Scene modeling code data:
• • • • • • •
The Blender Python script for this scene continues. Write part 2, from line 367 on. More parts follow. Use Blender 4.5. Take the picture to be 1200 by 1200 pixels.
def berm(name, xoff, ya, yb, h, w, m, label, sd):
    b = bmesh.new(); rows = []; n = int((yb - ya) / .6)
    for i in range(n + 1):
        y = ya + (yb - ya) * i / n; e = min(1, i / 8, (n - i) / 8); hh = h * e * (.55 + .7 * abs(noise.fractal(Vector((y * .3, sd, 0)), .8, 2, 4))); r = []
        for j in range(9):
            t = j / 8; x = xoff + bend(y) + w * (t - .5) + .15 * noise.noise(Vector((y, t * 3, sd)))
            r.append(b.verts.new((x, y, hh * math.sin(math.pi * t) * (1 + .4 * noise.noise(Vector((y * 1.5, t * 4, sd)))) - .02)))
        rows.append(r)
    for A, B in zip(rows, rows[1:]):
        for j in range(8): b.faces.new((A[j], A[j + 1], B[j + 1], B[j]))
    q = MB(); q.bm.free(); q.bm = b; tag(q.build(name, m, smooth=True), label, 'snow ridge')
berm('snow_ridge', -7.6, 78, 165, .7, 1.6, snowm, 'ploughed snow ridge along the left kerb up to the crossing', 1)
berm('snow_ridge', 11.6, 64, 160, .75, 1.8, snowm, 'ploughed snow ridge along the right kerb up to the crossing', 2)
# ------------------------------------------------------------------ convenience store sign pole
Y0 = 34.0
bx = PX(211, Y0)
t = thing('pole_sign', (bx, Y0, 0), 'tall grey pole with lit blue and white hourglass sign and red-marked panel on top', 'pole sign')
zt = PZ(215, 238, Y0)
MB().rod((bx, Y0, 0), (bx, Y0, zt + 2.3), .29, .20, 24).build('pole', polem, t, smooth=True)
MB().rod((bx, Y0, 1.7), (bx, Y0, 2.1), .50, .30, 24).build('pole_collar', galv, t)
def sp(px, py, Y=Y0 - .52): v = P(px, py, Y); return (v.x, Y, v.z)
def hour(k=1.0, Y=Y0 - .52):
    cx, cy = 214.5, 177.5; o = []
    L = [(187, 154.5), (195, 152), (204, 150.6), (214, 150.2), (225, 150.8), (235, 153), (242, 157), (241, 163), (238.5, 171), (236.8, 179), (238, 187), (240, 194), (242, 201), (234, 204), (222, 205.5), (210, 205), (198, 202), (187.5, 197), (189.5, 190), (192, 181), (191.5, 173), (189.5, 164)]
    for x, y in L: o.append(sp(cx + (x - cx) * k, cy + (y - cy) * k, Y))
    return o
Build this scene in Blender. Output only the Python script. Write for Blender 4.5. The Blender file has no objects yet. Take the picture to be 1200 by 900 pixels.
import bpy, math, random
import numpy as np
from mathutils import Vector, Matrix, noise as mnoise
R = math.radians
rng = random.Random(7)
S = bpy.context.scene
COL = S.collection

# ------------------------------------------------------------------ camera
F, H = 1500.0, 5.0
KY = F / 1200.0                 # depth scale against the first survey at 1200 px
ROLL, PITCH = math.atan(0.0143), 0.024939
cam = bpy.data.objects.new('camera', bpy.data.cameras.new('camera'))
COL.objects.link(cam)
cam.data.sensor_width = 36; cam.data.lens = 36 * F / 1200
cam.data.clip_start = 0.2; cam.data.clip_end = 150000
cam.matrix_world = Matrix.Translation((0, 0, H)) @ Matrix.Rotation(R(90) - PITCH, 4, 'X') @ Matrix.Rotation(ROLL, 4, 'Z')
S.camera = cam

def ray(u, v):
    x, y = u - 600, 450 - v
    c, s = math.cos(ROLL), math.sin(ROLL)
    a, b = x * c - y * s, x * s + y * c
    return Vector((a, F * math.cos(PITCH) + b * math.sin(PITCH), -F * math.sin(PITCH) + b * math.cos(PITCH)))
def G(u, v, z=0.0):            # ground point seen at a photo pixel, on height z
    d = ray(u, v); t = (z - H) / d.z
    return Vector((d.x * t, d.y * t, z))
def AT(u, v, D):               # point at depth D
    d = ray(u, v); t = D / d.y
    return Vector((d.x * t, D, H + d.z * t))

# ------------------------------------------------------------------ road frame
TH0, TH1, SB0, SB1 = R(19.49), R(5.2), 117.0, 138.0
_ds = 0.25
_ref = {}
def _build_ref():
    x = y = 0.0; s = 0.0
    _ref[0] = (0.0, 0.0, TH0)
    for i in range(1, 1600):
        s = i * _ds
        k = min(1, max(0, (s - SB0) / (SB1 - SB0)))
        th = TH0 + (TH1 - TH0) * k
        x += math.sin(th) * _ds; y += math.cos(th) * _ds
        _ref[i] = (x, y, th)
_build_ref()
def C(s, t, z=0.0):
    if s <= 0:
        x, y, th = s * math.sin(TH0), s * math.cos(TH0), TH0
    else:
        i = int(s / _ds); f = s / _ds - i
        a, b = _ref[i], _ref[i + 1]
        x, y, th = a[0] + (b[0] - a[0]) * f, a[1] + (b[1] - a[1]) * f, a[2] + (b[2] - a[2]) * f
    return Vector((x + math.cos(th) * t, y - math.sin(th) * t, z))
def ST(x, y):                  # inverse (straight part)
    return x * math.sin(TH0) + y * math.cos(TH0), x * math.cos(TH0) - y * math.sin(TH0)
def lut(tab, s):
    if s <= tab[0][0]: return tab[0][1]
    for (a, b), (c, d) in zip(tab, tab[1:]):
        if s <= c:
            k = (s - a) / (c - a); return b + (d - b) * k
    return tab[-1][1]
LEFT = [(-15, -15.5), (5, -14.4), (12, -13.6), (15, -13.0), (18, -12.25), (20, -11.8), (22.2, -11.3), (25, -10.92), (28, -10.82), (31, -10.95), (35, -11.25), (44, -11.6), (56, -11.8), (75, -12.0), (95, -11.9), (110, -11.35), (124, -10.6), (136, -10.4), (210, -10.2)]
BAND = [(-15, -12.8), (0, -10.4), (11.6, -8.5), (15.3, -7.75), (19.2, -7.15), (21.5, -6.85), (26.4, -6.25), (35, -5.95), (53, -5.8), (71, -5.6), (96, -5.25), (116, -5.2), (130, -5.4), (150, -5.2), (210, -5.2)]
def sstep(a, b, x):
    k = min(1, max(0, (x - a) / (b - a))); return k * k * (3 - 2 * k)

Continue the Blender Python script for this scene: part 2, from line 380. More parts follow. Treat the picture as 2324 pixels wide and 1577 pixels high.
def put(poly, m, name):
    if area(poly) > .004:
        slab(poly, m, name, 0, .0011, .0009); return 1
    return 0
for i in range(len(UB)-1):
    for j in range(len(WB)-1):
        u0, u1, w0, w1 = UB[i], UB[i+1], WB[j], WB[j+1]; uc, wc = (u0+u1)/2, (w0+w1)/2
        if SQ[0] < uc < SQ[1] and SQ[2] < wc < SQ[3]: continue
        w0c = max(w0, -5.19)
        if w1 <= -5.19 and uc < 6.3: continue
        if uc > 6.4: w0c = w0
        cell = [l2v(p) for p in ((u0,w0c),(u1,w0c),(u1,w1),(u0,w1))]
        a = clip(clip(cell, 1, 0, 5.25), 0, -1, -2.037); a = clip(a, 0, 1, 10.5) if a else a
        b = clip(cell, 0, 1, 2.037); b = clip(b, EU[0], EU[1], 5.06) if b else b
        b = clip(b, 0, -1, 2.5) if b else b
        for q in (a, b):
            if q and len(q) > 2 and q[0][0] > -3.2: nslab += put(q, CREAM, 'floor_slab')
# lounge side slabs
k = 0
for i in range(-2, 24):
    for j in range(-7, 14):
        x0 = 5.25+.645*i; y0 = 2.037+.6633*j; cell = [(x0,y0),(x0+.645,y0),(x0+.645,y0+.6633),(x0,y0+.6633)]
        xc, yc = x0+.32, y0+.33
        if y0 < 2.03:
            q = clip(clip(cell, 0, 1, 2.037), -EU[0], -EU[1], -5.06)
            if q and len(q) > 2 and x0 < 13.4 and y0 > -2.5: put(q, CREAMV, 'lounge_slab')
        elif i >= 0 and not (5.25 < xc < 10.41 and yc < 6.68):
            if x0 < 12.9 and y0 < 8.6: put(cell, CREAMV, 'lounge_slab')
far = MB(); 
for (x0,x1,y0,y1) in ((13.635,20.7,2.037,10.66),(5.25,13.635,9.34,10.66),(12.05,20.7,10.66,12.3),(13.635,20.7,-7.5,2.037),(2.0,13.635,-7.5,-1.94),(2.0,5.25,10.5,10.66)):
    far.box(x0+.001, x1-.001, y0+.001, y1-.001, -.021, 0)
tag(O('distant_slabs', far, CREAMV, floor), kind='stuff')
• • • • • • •
* **Objective**: Locate all lines in the listing above with the word "this" and copy them.

* **Written reply**:
The Blender Python script for this scene continues. Write part 2, from line 367 on. More parts follow. Use Blender 4.5. Take the picture to be 1200 by 1200 pixels.
Build this scene in Blender. Output only the Python script. Write for Blender 4.5. The Blender file has no objects yet. Take the picture to be 1200 by 900 pixels.
Continue the Blender Python script for this scene: part 2, from line 380. More parts follow. Treat the picture as 2324 pixels wide and 1577 pixels high.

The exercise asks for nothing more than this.